• [WHAT YOU SHOULD DO]: Begin at the first line below and copy each line exactly, ending with the line where "t = thing('cardboard_box', 'flat" appears.

• [DATA SECTION]:
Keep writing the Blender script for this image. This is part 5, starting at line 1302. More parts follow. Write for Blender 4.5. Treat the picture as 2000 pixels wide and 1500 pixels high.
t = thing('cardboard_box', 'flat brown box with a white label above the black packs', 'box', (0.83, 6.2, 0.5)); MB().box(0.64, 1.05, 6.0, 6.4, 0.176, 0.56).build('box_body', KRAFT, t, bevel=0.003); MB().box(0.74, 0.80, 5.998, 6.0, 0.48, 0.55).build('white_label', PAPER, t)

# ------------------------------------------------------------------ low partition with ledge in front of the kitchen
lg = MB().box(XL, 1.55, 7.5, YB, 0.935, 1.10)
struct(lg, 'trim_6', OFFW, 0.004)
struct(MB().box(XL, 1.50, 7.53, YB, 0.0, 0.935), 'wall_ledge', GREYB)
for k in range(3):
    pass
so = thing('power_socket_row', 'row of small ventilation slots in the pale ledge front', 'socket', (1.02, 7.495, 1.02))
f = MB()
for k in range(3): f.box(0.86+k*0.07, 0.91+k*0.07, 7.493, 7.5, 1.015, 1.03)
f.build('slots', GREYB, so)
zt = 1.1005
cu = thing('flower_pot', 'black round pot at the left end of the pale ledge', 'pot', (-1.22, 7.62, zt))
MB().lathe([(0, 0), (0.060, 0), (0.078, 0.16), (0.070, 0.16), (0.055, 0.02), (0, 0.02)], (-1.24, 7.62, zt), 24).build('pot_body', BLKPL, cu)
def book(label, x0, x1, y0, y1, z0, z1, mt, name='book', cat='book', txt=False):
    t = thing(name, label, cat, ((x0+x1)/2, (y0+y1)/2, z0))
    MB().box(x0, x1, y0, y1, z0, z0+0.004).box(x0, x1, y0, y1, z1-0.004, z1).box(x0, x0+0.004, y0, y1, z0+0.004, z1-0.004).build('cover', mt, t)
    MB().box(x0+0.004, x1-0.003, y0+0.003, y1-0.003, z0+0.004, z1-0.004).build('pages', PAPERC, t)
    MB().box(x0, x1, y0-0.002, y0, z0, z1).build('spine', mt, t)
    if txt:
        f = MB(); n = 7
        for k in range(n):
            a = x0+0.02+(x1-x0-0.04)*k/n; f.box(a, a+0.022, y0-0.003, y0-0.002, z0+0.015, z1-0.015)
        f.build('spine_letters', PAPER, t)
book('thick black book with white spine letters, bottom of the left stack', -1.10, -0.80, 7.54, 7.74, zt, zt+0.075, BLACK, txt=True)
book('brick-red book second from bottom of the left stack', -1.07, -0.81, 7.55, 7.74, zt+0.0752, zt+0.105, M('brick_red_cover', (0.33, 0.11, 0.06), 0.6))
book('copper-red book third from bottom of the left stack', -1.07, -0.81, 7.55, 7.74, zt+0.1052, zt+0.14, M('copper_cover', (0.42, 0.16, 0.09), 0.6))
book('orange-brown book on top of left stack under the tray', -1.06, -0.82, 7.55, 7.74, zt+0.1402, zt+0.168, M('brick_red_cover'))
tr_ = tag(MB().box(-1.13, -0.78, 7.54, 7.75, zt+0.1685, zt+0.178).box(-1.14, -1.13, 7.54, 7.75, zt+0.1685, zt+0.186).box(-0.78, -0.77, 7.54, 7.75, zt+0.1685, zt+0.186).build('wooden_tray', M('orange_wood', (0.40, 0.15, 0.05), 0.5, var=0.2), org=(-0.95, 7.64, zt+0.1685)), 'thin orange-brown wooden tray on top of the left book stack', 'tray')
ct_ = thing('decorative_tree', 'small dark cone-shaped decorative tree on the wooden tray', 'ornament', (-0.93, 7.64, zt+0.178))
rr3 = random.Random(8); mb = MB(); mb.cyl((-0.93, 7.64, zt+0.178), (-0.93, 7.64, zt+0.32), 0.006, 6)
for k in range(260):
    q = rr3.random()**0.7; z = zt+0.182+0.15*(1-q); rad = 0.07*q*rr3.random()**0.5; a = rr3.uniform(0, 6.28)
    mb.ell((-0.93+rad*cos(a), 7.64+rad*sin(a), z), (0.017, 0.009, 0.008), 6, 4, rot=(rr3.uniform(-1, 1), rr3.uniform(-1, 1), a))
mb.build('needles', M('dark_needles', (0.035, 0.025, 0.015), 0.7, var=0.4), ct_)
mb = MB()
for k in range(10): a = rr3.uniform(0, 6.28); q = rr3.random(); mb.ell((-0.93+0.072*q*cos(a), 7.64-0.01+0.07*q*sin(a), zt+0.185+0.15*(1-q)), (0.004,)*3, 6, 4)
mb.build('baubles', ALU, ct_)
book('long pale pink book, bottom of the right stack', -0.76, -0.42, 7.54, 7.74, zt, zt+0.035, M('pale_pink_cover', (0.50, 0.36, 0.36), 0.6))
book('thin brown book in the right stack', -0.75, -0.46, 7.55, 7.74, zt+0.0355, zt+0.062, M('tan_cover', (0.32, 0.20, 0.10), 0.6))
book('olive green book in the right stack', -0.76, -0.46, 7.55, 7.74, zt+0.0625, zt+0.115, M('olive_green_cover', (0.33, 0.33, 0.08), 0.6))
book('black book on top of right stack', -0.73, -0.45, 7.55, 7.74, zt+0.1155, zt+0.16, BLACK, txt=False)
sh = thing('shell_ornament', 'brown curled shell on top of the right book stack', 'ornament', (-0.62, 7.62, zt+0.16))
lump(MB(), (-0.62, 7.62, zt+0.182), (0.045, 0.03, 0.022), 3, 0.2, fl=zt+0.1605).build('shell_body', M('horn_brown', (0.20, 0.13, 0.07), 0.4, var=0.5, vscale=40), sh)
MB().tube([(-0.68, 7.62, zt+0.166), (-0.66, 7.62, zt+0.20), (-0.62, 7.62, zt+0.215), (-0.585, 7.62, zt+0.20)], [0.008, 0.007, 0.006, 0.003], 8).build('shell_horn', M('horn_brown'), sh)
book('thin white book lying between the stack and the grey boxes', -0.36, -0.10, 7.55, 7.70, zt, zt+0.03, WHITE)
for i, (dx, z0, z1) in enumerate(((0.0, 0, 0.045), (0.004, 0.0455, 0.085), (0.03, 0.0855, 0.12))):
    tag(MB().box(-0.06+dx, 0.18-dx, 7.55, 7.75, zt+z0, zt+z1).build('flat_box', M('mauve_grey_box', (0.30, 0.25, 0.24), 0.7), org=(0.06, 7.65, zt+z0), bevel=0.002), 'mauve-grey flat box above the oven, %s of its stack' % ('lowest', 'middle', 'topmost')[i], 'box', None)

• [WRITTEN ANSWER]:
Keep writing the Blender script for this image. This is part 5, starting at line 1302. More parts follow. Write for Blender 4.5. Treat the picture as 2000 pixels wide and 1500 pixels high.
t = thing('cardboard_box', 'flat brown box with a white label above the black packs', 'box', (0.83, 6.2, 0.5)); MB().box(0.64, 1.05, 6.0, 6.4, 0.176, 0.56).build('box_body', KRAFT, t, bevel=0.003); MB().box(0.74, 0.80, 5.998, 6.0, 0.48, 0.55).build('white_label', PAPER, t)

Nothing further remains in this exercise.